Many of the documents have been heavily redacted, as no charges were ever filed, but the investigation seems to center on then-LAPD officer David Mack, a corrupt cop who had ties to Death Row Records mogul Suge Knight. (It's always been assumed that Biggie's murder was in retaliation for Death Row artist Tupac Shakur being gunned down six months earlier.) Mack recently completed a 14-year prison stint after plotting a bank robbery in August 1997, five months after Biggie's murder. Amir Muhammad, Mack's roommate, was also implicated in the drive-by shooting. Knight denied ever meeting Mack or Muhammad, even though Suge and Mack grew up in the same Compton neighborhood.

Witnesses described the shooter in Biggie's death as "a Male Black 25/26 years old light complexion with his hair in a fade hair style," a vague description that could match Mack, though he was 36 at the time. However, witnesses also claimed that a black Chevrolet SS Impala was the vehicle that pulled alongside Biggie's GMC Suburban and opened fire. Mack owned a black Chevrolet SS Impala at the time of his bank robbery arrest, and some rare ammunition (Gecko 9mm) found at his home matched that from the Biggie murder.
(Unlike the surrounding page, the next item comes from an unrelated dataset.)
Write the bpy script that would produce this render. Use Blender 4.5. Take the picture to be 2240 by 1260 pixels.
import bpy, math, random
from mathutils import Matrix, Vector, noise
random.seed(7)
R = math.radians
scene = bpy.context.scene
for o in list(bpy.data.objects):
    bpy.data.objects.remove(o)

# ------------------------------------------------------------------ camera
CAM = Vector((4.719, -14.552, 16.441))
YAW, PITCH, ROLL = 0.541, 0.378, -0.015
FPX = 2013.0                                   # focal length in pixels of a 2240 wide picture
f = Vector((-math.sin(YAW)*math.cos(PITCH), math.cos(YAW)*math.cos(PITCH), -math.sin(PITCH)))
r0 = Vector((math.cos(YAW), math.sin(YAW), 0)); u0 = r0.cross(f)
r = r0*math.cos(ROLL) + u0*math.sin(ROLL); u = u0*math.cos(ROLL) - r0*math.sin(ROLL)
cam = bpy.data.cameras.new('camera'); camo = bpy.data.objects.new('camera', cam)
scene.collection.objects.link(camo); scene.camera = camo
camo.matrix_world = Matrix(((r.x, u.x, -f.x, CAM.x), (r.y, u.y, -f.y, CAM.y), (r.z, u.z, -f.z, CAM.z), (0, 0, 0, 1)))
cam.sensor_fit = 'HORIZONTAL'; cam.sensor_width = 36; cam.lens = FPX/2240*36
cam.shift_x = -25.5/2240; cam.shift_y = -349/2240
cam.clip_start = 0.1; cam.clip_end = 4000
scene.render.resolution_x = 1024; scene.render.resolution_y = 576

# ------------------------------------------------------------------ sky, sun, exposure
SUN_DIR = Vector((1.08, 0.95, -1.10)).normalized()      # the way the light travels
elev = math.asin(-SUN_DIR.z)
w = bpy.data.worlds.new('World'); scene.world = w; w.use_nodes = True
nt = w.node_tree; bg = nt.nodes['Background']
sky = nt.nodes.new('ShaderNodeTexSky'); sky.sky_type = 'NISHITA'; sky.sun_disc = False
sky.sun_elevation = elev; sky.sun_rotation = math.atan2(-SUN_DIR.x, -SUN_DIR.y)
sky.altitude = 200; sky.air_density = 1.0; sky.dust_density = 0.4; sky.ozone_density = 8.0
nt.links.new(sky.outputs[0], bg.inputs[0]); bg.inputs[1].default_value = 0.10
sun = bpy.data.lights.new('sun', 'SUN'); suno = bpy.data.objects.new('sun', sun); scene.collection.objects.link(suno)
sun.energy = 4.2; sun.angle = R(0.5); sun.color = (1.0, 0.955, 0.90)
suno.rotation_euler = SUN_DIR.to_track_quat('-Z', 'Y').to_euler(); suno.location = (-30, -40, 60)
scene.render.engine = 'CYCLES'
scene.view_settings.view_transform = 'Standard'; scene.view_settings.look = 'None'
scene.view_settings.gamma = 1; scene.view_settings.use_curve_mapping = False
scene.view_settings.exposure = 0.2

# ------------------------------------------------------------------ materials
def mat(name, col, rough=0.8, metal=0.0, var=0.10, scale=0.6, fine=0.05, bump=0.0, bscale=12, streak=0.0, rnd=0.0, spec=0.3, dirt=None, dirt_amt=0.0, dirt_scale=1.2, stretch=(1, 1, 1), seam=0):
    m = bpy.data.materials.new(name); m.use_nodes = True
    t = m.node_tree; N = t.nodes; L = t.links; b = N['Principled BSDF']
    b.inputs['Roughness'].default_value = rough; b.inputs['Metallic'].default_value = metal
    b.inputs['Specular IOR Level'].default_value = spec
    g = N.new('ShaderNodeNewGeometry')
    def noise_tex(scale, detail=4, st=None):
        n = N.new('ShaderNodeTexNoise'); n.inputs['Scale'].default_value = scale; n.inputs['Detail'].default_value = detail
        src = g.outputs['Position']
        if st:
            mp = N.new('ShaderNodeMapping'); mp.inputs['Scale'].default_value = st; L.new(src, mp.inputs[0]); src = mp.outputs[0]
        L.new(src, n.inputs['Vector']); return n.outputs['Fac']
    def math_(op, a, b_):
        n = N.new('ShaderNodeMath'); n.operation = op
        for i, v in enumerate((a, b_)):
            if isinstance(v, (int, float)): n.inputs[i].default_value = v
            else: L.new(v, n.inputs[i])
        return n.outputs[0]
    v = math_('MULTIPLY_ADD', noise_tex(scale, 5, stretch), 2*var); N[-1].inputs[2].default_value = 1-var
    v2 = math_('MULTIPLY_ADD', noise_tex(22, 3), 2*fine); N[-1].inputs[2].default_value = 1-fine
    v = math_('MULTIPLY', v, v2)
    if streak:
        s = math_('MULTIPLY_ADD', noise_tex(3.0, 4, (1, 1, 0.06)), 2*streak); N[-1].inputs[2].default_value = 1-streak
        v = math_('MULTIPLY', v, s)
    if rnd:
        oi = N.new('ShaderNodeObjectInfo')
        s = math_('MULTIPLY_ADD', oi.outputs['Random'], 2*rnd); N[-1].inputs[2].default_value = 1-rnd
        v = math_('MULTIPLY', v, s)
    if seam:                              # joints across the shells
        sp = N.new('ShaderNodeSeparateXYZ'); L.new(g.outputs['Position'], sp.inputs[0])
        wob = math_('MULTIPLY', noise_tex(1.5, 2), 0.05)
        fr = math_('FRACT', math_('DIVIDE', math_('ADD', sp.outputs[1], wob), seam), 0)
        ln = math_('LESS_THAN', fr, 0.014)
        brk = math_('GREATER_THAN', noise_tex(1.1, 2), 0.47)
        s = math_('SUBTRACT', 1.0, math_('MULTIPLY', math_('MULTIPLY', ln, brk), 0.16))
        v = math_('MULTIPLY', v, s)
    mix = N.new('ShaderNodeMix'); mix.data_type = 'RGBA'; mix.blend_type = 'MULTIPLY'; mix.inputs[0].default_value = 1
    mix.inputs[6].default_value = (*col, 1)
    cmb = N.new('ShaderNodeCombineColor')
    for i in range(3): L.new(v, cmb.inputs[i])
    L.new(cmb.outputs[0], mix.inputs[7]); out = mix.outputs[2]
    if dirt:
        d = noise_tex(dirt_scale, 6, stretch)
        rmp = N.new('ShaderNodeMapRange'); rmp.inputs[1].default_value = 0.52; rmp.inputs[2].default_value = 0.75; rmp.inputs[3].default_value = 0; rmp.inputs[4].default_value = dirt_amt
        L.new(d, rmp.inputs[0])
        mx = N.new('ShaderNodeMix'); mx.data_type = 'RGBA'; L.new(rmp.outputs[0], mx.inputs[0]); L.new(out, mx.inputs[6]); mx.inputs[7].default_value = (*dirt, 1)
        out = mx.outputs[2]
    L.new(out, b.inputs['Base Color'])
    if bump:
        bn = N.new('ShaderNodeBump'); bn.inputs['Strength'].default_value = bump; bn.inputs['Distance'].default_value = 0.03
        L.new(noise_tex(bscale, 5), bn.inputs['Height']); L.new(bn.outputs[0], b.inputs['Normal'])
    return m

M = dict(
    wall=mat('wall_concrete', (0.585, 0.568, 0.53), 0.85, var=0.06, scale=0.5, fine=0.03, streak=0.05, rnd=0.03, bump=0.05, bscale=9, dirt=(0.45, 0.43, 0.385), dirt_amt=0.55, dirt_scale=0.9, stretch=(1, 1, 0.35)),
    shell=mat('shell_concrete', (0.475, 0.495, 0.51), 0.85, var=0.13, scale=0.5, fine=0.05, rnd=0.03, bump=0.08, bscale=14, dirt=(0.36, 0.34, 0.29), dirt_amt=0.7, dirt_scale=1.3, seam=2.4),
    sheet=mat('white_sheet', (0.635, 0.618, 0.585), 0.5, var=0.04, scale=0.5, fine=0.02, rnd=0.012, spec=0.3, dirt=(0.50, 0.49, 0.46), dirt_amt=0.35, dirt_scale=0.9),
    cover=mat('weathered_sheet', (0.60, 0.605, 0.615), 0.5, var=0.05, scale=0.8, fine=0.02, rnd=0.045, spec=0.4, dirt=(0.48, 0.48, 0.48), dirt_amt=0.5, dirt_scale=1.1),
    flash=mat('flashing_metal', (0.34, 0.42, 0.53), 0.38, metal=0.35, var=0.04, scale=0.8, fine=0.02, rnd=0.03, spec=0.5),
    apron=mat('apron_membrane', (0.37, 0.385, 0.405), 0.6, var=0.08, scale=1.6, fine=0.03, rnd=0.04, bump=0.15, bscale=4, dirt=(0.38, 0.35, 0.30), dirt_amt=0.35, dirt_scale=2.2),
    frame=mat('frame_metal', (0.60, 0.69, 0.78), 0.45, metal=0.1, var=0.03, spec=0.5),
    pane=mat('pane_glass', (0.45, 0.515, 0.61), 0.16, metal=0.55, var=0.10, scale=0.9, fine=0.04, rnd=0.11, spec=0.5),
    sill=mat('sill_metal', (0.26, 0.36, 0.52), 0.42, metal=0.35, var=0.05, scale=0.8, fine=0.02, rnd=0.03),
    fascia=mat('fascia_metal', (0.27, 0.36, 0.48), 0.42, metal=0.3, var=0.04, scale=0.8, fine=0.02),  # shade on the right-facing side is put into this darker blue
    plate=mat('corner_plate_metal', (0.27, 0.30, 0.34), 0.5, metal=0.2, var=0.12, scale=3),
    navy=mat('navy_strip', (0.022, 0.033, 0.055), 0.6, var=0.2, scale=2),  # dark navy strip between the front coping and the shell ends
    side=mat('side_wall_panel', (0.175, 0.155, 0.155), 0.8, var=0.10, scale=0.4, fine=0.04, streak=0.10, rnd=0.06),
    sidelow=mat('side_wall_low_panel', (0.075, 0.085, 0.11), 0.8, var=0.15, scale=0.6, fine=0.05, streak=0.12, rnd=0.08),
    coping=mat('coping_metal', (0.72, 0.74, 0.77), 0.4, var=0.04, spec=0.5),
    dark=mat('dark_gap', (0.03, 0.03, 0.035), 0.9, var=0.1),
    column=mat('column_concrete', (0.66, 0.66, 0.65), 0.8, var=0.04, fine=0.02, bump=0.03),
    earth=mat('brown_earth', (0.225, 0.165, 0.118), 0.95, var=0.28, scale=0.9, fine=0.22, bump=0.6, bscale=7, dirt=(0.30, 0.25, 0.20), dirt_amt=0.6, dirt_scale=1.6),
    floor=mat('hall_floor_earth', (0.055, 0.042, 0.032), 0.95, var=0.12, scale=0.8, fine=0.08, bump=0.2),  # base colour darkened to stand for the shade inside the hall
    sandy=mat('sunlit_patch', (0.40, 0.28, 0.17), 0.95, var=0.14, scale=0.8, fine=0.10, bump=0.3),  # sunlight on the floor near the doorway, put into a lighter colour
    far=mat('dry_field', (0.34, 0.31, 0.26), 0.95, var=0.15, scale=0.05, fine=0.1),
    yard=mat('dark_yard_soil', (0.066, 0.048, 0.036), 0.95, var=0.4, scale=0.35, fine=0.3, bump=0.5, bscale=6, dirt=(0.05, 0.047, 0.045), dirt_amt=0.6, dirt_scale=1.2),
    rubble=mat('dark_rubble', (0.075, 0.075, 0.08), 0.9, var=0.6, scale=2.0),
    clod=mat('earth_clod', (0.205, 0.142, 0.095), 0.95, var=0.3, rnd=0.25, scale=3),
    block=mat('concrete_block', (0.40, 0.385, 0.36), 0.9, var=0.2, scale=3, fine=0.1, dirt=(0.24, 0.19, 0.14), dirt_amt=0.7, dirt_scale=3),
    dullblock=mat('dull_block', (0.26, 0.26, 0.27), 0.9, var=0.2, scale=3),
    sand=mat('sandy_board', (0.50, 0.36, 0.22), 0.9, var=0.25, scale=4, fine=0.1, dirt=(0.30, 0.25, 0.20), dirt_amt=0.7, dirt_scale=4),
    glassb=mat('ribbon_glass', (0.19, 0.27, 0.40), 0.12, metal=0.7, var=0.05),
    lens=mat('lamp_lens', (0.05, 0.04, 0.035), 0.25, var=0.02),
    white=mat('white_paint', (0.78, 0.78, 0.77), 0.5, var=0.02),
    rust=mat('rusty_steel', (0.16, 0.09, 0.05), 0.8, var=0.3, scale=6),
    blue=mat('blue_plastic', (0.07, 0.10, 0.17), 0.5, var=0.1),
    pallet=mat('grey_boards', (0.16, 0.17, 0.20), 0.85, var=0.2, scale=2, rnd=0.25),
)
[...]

Mack also had a "shrine" for Tupac in his garage when police issued a search warrant on his residence. Still, Mack was never charged in Biggie's death (former LAPD detective Russell Poole and Biggie's mother Violetta Wallace claimed police corruption in a wrongful death suit), and to this day Mack proclaims he's innocent.
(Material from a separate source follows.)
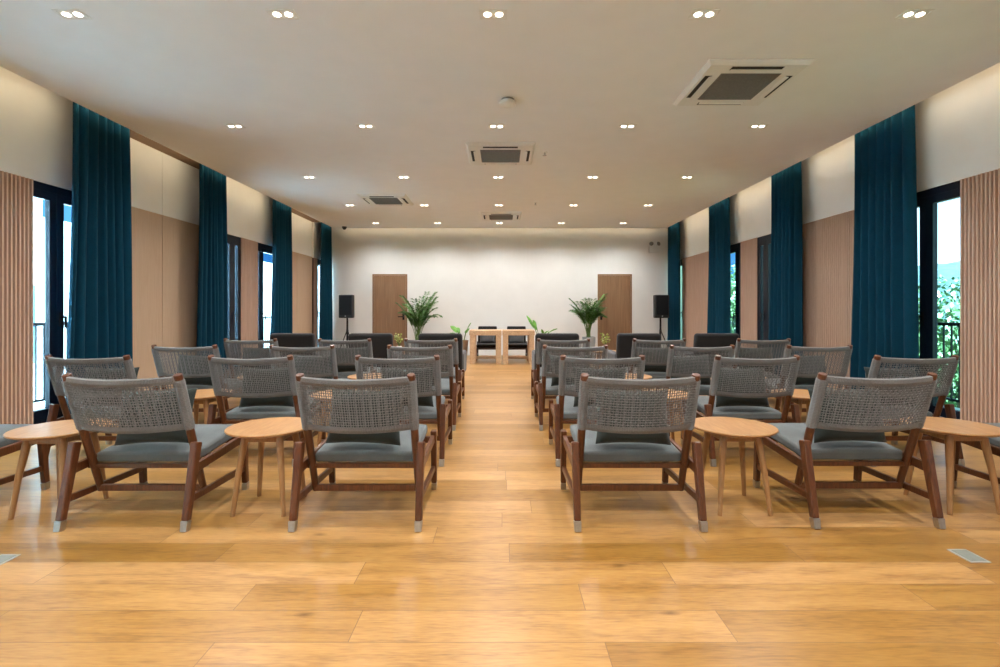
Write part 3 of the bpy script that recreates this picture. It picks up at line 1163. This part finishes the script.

The FBI documents don't offer up much new information that hasn't been previously exposed in documentaries, TV specials, books, and newspaper stories, but it vividly paints a first-hand portrait into the murder of one of the greatest rappers ever. The unearthed FBI files also make no mention of the new leads that have reportedly "reinvigorated" the Biggie investigation.